Frequently asked questions

What does “m³/s” mean in everyday terms?

“m³/s” means cubic meters per second. One cubic meter is 1,000 liters (about 264 US gallons). So a discharge of 1 m³/s is 1,000 liters of water passing the cross‑section every second. A discharge of 0.05 m³/s is 50 L/s, which can still be a substantial flow in a small creek.

Can I use this for very wide rivers?

You can, but accuracy depends on how representative your “average” depth and velocity are. For wide rivers, discharge is usually measured by splitting the cross‑section into many segments and measuring velocity at multiple points in each segment. If you only have a single depth and velocity, treat the result as a rough estimate.

How do I estimate velocity if I do not have a meter?

A common approach is the float method: measure a straight reach length (for example, 10–30 m), time how long a floating object takes to travel that distance, and compute surface velocity as distance/time. Because surface velocity is typically higher than depth‑averaged velocity, practitioners often multiply by a correction factor (commonly around 0.8–0.9, depending on conditions). If you use this method, record the reach length, timing trials, and correction factor so the estimate is transparent.
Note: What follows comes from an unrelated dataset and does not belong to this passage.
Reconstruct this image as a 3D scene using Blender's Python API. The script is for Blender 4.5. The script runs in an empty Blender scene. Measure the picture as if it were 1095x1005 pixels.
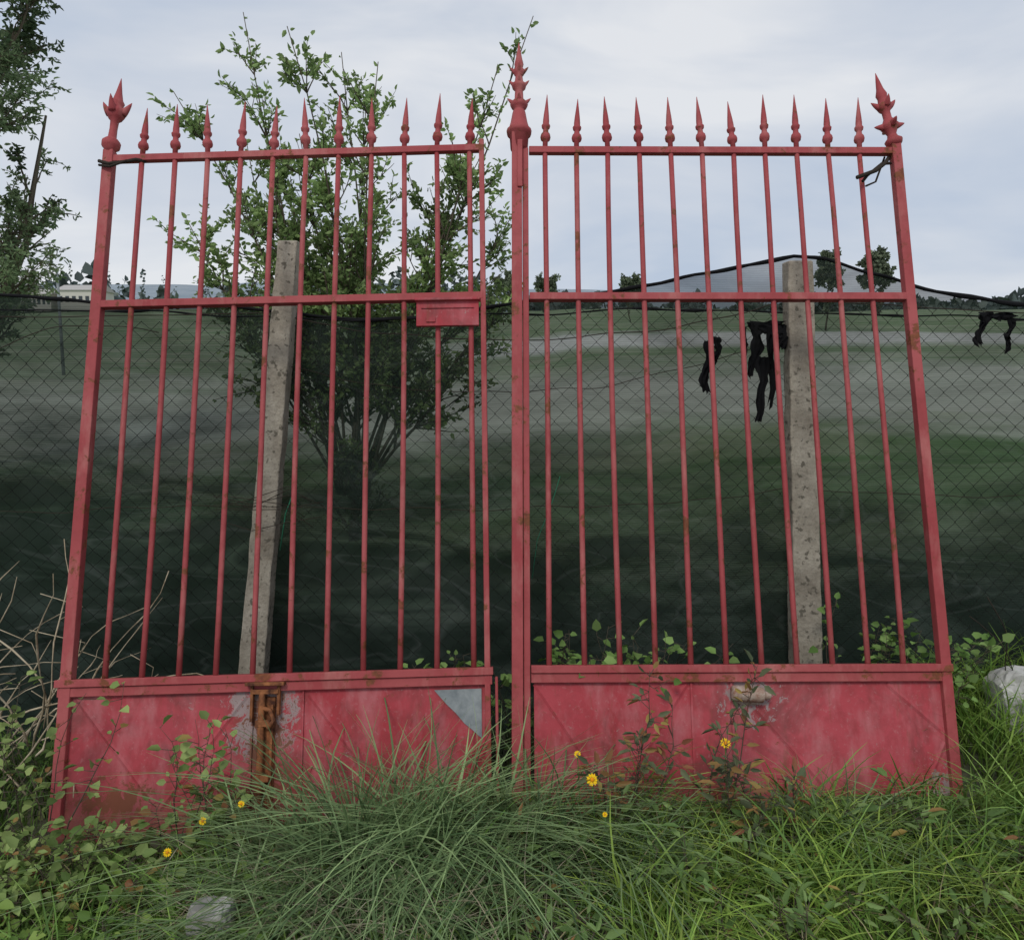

Does the calculator store or transmit my data?

No. The computation runs in your browser. The page does not send your width, depth, or velocity values to a server. Copying the result uses your browser’s clipboard feature.

What cross-section shape does the calculator assume?

It effectively assumes a rectangular cross‑section because it uses width × average depth for area. If your channel is closer to trapezoidal or irregular, you can still use the calculator by entering an average depth that reflects the true area. For higher accuracy, compute area separately (for example, from multiple depth measurements) and then use an average velocity.